Viene
la lluvia de estos días a certificar la conciencia del tiempo que estar por
llegar. Es como el marchamo que nos introduce en la voluntad que viene a ser
como el sello de la calidad de los productos alimenticios. Es la cuaresma un
tiempo de inequívoca reconversión, días
para elucubrar sobre nuestros comportamientos y poder llegas a
conclusiones nada triviales sobre las conductas vitales. Meditar sobre nuestros
comportamientos habituales regenera el propio ser, puede que llegue a rehabilitarnos
en el acercamiento a Dios.
Es
una melancólica sensación esta mansedumbre de agua que nos llega desde el
cielo, que purifica el ambiente y nos presenta un paisaje ceniciento que se
compagina con las trémulas nubecillas que despiden los pabilos de las velas que
se presentan en los altares de cultos cuaresmales.
En
las iglesias hay ebullición. Las luces menguan su intensidad para mostrarnos al
intimismo, para presentarnos los misterios que nos conmueven y nos mueven a la
misericordia.

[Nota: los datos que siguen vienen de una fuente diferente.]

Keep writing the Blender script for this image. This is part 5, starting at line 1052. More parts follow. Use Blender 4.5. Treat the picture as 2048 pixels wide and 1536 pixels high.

Es recorrer el tiempo, este tránsito hacia la Pascua. Es
recuperar las esencia primigenias de la voluntad de nuestros antepasados para
resolver los misterios de una entrega sin igual, de la pasión que aceptó
voluntariamente el Señor para redimirnos del pecado. Es tiempo vigilias y
esfuerzos. Una petición que nos cursa la Iglesia para adentrarnos en la propia
alma y desvalijar el dolor hasta convertir la existencia de modelo y ejemplo
para nuestros hermanos en la fe.
La
cuaresma se mueve como se alteran las mañanas y las tardes, una evolución de
luz que es heraldo de venturas. En los cultos que celebran las hermandades,
para preparar la estación de penitencia, se nos invita a compartir la piedad, a
reflejar nuestro compromiso de caridad y amor y solventar los problemas
cotidianos con el acercamiento a Dios y muy especialmente a su Santísima Madre.
Viene
esta lluvia de principios de marzo a perturbar las emociones. Miramos las
grises cielos y parece que los años se han inmolado en el espacio. Son estas
mañanas, recubiertas de nubes que espesan la luz y la quiebran, como aquellos
recuerdos de la infancia, como la poesía de Machado, aquellas letras que compaginábamos
con la poesía popular de Florencio Quintero o Antonio Osuna y que enervaba el espíritu
cofradiero que nos infundía el viejo profesor de literatura del colegio, aquel
hombre corvo, vencido ya por los años, pero aún con ilusión por enseñar, por
instruirnos en las letras y la poesía, preocupado siempre por la formación
humana. Don Vicente rellanaba las tardes de marzo con la nostalgia
semanasantera de su juventud, con las emociones que manaban de los versos
populares del padre Cué y nos invitaba a la lectura de Cernuda o Bécquer engatusándonos
con aquellas otras. Así conocimos a Dámaso Alonso, a Rafael Alberti, Gerardo Diego, Vicente Aleixandre
y tantos otros que marcaron la juventud que se asomaba a nuestros rostros. Era
la única clase, en aquel primero de BUP, al que corríamos para coger un sitio,
sin ese miedo ancestral del estudiante a ocupar las primeras bancas.
Eran
días de cuaresma, como el de hoy, con los cristales mojados y centenares de
gotas de lluvia recorriendo las trasparencias de los cristales, cuando
empezamos a conocer las profundidades de los misterios del Señor, de la grandeza
de su mensaje, declamando la poesía de la ventanita de la calle Feria, que yo
buscaba revestido de niño nazareno de la Macarena, en las estrecheces de esa
calle, o con el relato oral de la vuelta de la Virgen de Socorro, por la calle
Francos, y que buscábamos, en la noche de un domingo de ramos, para certificar
la belleza contada en el aula y refrendar con nuestras lágrimas las del viejo profesor.
Es
esta lluvia que mansamente alimenta las pilastras y las enredaderas, que tan
delicadamente cuida mi mujer, en el patio de nuestra casa, la que nos anuncia
la belleza y la alegría que está por llegar. Cosas de esta tierra que nos
posibilita la meditación y nos descubre, en los albores de la primavera, que
pronto estará la primera en la Campana.